Mais alors que faut-il connaître pour pouvoir être dit savant ou « cultivé » ? À partir de quand cesse-t-on d’être spirituellement mort ? Pour passer ce cap, que faut-il savoir ? Pas tout : impossible. Surtout aujourd’hui. Pas rien : c’est la mort douce de l’ignorant. Suffisamment. Comment mesurer qu’on en sait « assez » pour être cultivé ? À quoi reconnaître le palier ? Distinguons ici la culture générale de l’érudition. L’érudit se spécialise dans un domaine dans lequel il sera incollable. Homme de détails, d’interminables parenthèses, homme à la prodigieuse mémoire, l’érudit impressionne par son savoir mais parfois il se perd et nous perd sous l’avalanche des détails – sentiment qu’il en dirait presque trop. L’érudit ne possède pas nécessairement une culture générale. Au contraire l’homme cultivé en sait assez en tout domaine. Il en dit juste assez, mais pas trop, c’est pourquoi sa conversation est plus agréable. Il en dit assez, mais « assez » pour quoi ? Assez pour pouvoir juger, comprendre, se faire un avis sur les choses.
Comprendre, littéralement : « saisir ensemble, embrasser quelque chose, entourer quelque chose » d'où «saisir par l'intelligence, embrasser par la pensée ». Pour comprendre le monde, il faut pouvoir l’envisager dans un regard englobant.

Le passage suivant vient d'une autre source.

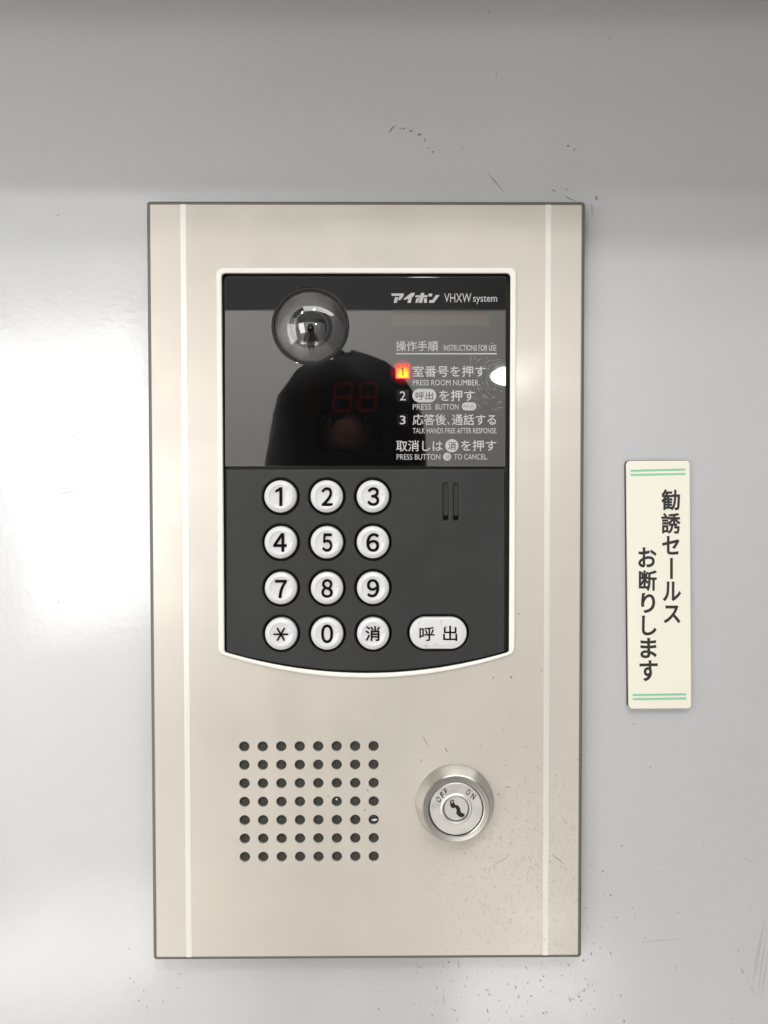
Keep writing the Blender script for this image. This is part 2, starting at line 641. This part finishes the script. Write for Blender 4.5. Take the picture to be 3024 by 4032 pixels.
def corners(pts, d=0.0):
    return [at(x, y, d) for x, y in pts]


def housing(left_t, right_t, top, left_b, right_b, side_b, low, d, rt, rb):
    """outline with square top and an arched bottom edge (photo positions)"""
    a, b = at(left_t, top, d), at(right_t, top, d)
    c, e = at(right_b, side_b, d), at(left_b, side_b, d)
    lo = at((left_b+right_b)/2, low, d)
    arc = []
    n = 24
    for i in range(1, n):
        u = i/n
        x = c[0]+(e[0]-c[0])*u
        y = c[1]+(e[1]-c[1])*u
        y -= ((c[1]+e[1])/2-lo[1])*(1-(2*u-1)**2)
        arc.append((x, y))
    pts = [a, b, c]+arc+[e]
    r = [rt, rt, rb]+[0]*len(arc)+[rb]
    return rounded(pts, r)


open_in = housing(868, 2012, 1073, 880, 2005, 2569, 2652, 0, 1.7, 1.5)
bez_out = housing(852.5, 2033, 1056, 861, 2026, 2572, 2668, 0, 2.4, 3.2)
bez_in = housing(873.5, 2009.5, 1077, 884.5, 2003.5, 2567, 2650, 0, 1.6, 1.2)

FW, FH = PW/2-1.25, PH/2-1.25
face = plate('faceplate', [(-FW, -FH), (FW, -FH), (FW, FH), (-FW, FH)], holes+[open_in], -1.2, 0, m_panel, panel, .12, 1)
# the folded edge of the sheet, running round the panel and back to the wall
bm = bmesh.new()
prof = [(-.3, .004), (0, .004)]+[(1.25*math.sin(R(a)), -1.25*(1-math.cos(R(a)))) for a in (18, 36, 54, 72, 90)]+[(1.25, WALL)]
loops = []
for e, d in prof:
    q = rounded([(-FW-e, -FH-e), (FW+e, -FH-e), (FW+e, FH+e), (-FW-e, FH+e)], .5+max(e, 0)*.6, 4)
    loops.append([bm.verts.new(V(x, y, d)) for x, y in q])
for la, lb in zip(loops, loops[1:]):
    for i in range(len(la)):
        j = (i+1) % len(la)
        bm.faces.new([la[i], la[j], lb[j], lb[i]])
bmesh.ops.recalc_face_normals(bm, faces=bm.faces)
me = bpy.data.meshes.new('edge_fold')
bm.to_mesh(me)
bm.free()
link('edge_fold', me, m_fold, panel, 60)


# pale inlaid strips running the full height
for (xa, ya), (xb, yb) in (((726, 812), (739.5, 3770)), ((2158, 812), (2149, 3766))):
    xt, yt = at(xa, ya)
    yt = PH/2-1.4
    xb_, yb_ = at(xb, yb)
    x = (xt+xb_)/2
    yb_ = -PH/2+1.4
    plate('trim_strip', rounded([(x-1.13, yb_), (x+1.13, yb_), (x+1.13, yt), (x-1.13, yt)], .3, 3), [], .01, .09, m_strip, face, .03, 1)

plate('bezel', bez_out, [bez_in], -.6, .75, m_bezel, panel, .5, 3)
plate('seam', housing(858, 2020, 1062, 868, 2012, 2572, 2658, 0, 2, 2), [], -6, -2.6, m_seam, panel)

# speaker cloth behind the holes
spk_o = plate('speaker_cloth', [(hx-5, hy-hdy*6-5), (hx+hdx*7+5, hy-hdy*6-5), (hx+hdx*7+5, hy+5), (hx-5, hy+5)], [], -4, -1.3, m_mesh, panel)
fluff_and_glint = mat('white lint and glint', (.8, .8, .8), .6)
strokes('lint_and_glint', [([(1463, 3228), (1470, 3229), (1478, 3227), (1486, 3227)], 7), ([(1322, 3146), (1328, 3148)], 7)], -.9, fluff_and_glint, spk_o)  # a thread of lint, and a painted glint as the short second stroke

# ------------------------------------------------------------------ dark glass window
gl_top, gl_bot = 1089, 1837.5
A = at(883.5, gl_top); B = at(1993.5, gl_top); C_ = at(1991.5, gl_bot); D_ = at(886.5, gl_bot)
cdx, cdy = at(1222.3, 1284.0)
window = plate('display_window', rounded([A, B, C_, D_], [1.0, 1.0, .25, .25]), [circle(cdx, cdy, 15.0, 64)], -2.4, 0, m_glass, panel, .25, 2)

def Z2(x0, y0, x1, y1):
    k = 540/1659
    return (1500+x0*k, 1100+y0*k, 1500+x1*k, 1100+y1*k)

def Z3(x0, y0, x1, y1):
    k = 540/1659
    return (1500+x0*k, 1400+y0*k, 1500+x1*k, 1400+y1*k)

def rect_of(b, d, r=0.0):
    x0, y0, x1, y1 = b
    p = [at(x0, y1, d), at(x1, y1, d), at(x1, y0, d), at(x0, y0, d)]
    return rounded(p, r, 4) if r else p

PD = .05
# maker's mark in slanted block katakana
lg = [
    [(125, 170), (278, 170), (270, 208), (232, 252), (205, 252), (228, 200), (132, 200)], [(170, 215), (208, 215), (192, 284), (155, 284)],
    [(368, 162), (412, 162), (395, 205), (300, 246), (268, 246), (300, 215)], [(335, 226), (378, 205), (360, 284), (318, 284)],
    [(420, 192), (565, 192), (560, 218), (415, 218)], [(485, 164), (527, 164), (497, 284), (452, 284)],
    [(430, 228), (468, 228), (440, 284), (416, 284)], [(520, 228), (556, 228), (556, 284), (520, 284)],
    [(576, 172), (622, 172), (618, 206), (576, 206)], [(664, 190), (710, 190), (640, 284), (580, 284), (588, 250), (622, 250)],
]
k2 = 540/1659
polys('lettering', [[at(1500+a*k2, 1100+b*k2, PD) for a, b in p] for p in lg], PD, m_print, window)
T = lambda s, b, wgt=0.0, m=m_print, d=PD, res=3: text(s, b, d, m, window, wgt, res=res)
T('VHXW', Z2(765, 170, 1093, 278), -.008)
T('system', Z2(1115, 200, 1405, 300), -.004)
T('操作手順', Z2(182, 745, 693, 867), .008)
T('INSTRUCTIONS FOR USE', Z2(760, 793, 1397, 863), 0.0)
polys('rule_line', [rect_of(Z2(182, 893, 1400, 907), PD)], PD, m_print, window)
T('室番号を押す', Z3(382, 122, 1265, 258), .01)
T('PRESS ROOM NUMBER.', Z3(385, 293, 1195, 362), 0.0)
T('を押す', Z3(703, 417, 1135, 552), .01)
T('PRESS', Z3(385, 587, 607, 655))
T('BUTTON', Z3(660, 587, 937, 655))
T('.', Z3(1156, 643, 1164, 652))
T('応答後', Z3(382, 708, 790, 842), .01)
T('、', Z3(802, 798, 832, 842), .01)
T('通話する', Z3(858, 708, 1393, 842), .01)
T('TALK HANDS FREE AFTER RESPONSE.', Z3(385, 876, 1405, 942), 0.0)
T('取消しは', Z3(185, 1025, 747, 1160), .01)
T('を押す', Z3(967, 1022, 1395, 1155), .01)
T('PRESS BUTTON', Z3(190, 1192, 717, 1260), 0.0)
T('TO CANCEL.', Z3(883, 1192, 1290, 1258), 0.0)
T('2', Z3(228, 432, 300, 542), .004, d=.07)
T('3', Z3(228, 727, 298, 832), .004, d=.07)


def blob(poly, d, m, name='printed_pill'):
    return polys(name, [poly], d, m, window)


def pbox(b, d=PD):
    p, q = at(b[0], b[3], d), at(b[2], b[1], d)
    return p[0], p[1], q[0], q[1]

blob(pill(*pbox(Z3(380, 402, 670, 565))), PD, m_print)
T('呼出', Z3(420, 440, 632, 533), .004, m_dark, PD+.03)
blob(pill(*pbox(Z3(978, 567, 1153, 663))), PD, m_print)
T('呼出', Z3(1000, 590, 1130, 642), .0, m_printdark, PD+.03)
blob(pill(*pbox(Z3(778, 1010, 938, 1170))), PD, m_print)
T('消', Z3(812, 1040, 907, 1140), .006, m_dark, PD+.03)
blob(pill(*pbox(Z3(752, 1175, 848, 1272))), PD, m_print)
T('消', Z3(775, 1195, 830, 1253), .0, m_printdark, PD+.03)

# hairline scratches, their lamp glints painted as pale arcs round the mirrored lamp
arcs = []
scx, scy = 1985, 1487
rs = random.Random(3)
for i in range(110):
    rr = rs.uniform(52, 150)
    a0 = rs.uniform(70, 290)
    da = rs.uniform(5, 22)*60/rr+4
    pts = [(scx+rr*1.15*math.cos(R(a0+da*j/4)), scy-rr*math.sin(R(a0+da*j/4))) for j in range(5)]
    if all(1700 < p[0] < 1985 and 1330 < p[1] < 1640 for p in pts):
        arcs.append((pts, rs.uniform(.9, 2.6)))
strokes('scratch_glints', arcs, .1, m_glint, window, 'stuff')

# indicators
led = plate('indicator_light', rounded([at(*p) for p in ((1558.5, 1491), (1612, 1491), (1612, 1434), (1558.5, 1434))], .35, 3), [], -.02, .35, m_led, panel, .06, 1)
led['label'] = 'glowing red and yellow indicator square'
ring = rounded([at(*p) for p in ((1558, 1491.5), (1612.5, 1491.5), (1612.5, 1433.5), (1558, 1433.5))], .35, 3)
ring_in = rounded([at(*p) for p in ((1561.5, 1488), (1609, 1488), (1609, 1437), (1561.5, 1437))], .2, 3)
plate('indicator_rim', ring, [ring_in], -.02, .42, m_lededge, led)
k3 = 540/1659
m_glow = mat('red painted glow', (.0035, .0035, .004), .02, ior=2.1)  # halo round the lit square, painted as emission that fades outward
t = NT(m_glow)
k = t.n.new('ShaderNodeVectorMath')
k.operation = 'DISTANCE'
t.link(t.mapping(scale=(1, 0, 1)), k.inputs[0])
hx_, hy2 = at(1585, 1464)
k.inputs[1].default_value = (hx_/1000, 0, hy2/1000)
t.b.inputs['Emission Color'].default_value = (1, .01, .05, 1)
t.link(t.ramp(k.outputs['Value'], .0020, .0056, .26, 0), t.b.inputs['Emission Strength'])
glow = circle(hx_, hy2, 5.6, 40)
plate('painted_glow', glow, [ring], -.03, .02, m_glow, led)
polys('numeral', [[at(1500+a*k3, 1400+b*k3, .4) for a, b in ((258, 243), (273, 243), (273, 142), (262, 142), (240, 156), (242, 168), (258, 162))]], .4, m_ledink, led)
for b in ((190, 412, 335, 560), (192, 705, 322, 848)):
    q = plate('indicator_light', rect_of(Z3(*b), 0, .3), [], -.03, .035, m_tile, panel)
    q['label'] = 'unlit dark indicator square'

# unlit displays behind the glass
def Z1(a, b):
    k = 1220/1659
    return 840+a*k, 1030+b*k
plate('name_display', [at(*Z1(*p)) for p in ((958, 345), (1478, 345), (1478, 268), (958, 268))], [], -.03, .02, m_window, panel)
for x0, x1, m in ((478, 562, m_segdim), (640, 745, m_seg), (775, 880, m_seg)):
    y0, y1 = 645, 805
    ym = (y0+y1)/2
    s = 16
    sl = lambda x, y: at(*Z1(x+(ym-y)*.08, y), .03)
    segs = []
    for ya in (y0, ym-s/2, y1-s):
        segs.append([sl(x0+s*.6, ya+s), sl(x1-s*.6, ya+s), sl(x1-s*.3, ya+s/2), sl(x1-s*.6, ya), sl(x0+s*.6, ya), sl(x0+s*.3, ya+s/2)])
    for xa in (x0, x1-s):
        for ya, yb in ((y0+s*.7, ym-s*.3), (ym+s*.3, y1-s*.7)):
            segs.append([sl(xa, yb), sl(xa+s, yb), sl(xa+s, ya), sl(xa, ya)])
    polys('display_digit', segs, .03, m, window)

# ------------------------------------------------------------------ camera under a clear dome
camp = lathe('camera', [(15.0, -2.4), (15.0, .15), (14.8, .35), (14.3, .38), (14.0, .1), (14.0, -1.0)], m_seam, panel, (cdx, cdy), 72)
def sub(name, prof, m, off=(0, 0), n=64):
    return lathe(name, prof, m, camp, (cdx+off[0], cdy+off[1]), n)
sub('funnel', [(14.0, -.6), (11.5, -1.3), (8.6, -2.0)], m_funnel)
sub('funnel_ring', [(8.6, -2.0), (8.2, -1.8), (7.2, -2.1), (7.0, -2.4)], m_funneldark)
sub('inner_funnel', [(7.0, -2.4), (4.5, -3.2), (3.2, -3.5), (2.6, -4.6), (0, -4.6)], m_inner)
sub('lens', [(1.5, -4.5), (1.5, -2.6), (1.3, -2.0), (.9, -1.6), (.4, -1.45), (0, -1.4)], m_lens, n=32)
Rs = 19.0
dome_prof = []
h0 = math.sqrt(Rs**2-13.95**2)
for i in range(17):
    r = 13.95*(1-i/16)
    dome_prof.append((r, math.sqrt(Rs**2-r*r)-h0+.1))
sub('dome', dome_prof, m_dome)

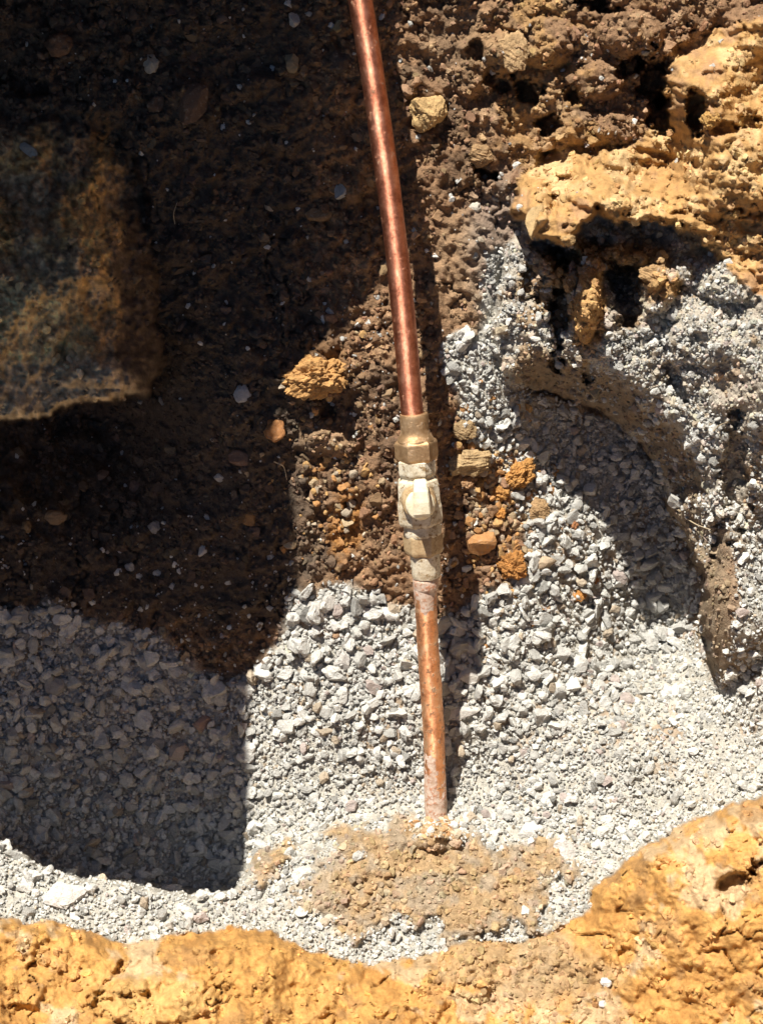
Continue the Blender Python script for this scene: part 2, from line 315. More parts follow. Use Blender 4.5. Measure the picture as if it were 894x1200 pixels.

Tel est le propre de la culture générale : pouvoir saisir le monde et les choses dans un point de vue global, en comparant les choses et les savoirs, en situant les disciplines afin de pouvoir juger. Comprendre : englober, comparer, situer, juger. C’est ceci que l’érudition ne confère pas nécessairement. La culture générale donne alors un aplomb, une compétence, une aptitude au jugement très appréciés en société c’est pourquoi, selon Arendt, certains utilisent la culture non comme une fin en soi, ou comme un bien, mais comme un outil de domination : ces manipulateurs de la culture sont appelés philistins. Ils manipulent des choses auxquelles ils ne croient pas, des idéaux qui ne leur parlent pas.
Le philistinisme selon Hannah Arendt
Définition : « état d'esprit qui juge de tout en termes d'utilité immédiate et de valeurs matérielles et n'a donc pas d'yeux pour des objets et des occupations aussi inutiles que ceux relevant de la nature et de l'art (…) Ainsi, celui qui se désintéresse des arts et de la culture, se désintéresse des choses belles, émancipatrices, sources d’élévation, de libération et d'unité ». Il se préoccupe davantage des choses matérielles, monnayables, rentables et ne fait pas d'efforts de pensée. Ces incultes sont décrits par Hannah Arendt comme de « simples faiseurs d'argent » (…) Les philistins cultivés sont tout autres : ils s'intéressent à la culture, mais pour des raisons illégitimes.
Ils utilisent les biens culturels comme instrument, comme un moyen au service de leur élévation dans les rangs sociaux. Ils portent certes un intérêt à la culture, mais ce n'est que pour nourrir les passions sociales que sont la recherche de pouvoir et de prestige. Ils consacrent ainsi du temps à l'étude des œuvres mais pour en tirer des bénéfices symboliques, une position sociale qu'ils jugent supérieure, pour des intérêts narcissiques. Arendt affirme que cette utilisation particulière de l'art, et ces finalités qui lui sont octroyées, détournent le philistin du réel message, et de la réelle portée de l’œuvre, à savoir : « le pouvoir d'arrêter notre attention et de nous émouvoir ».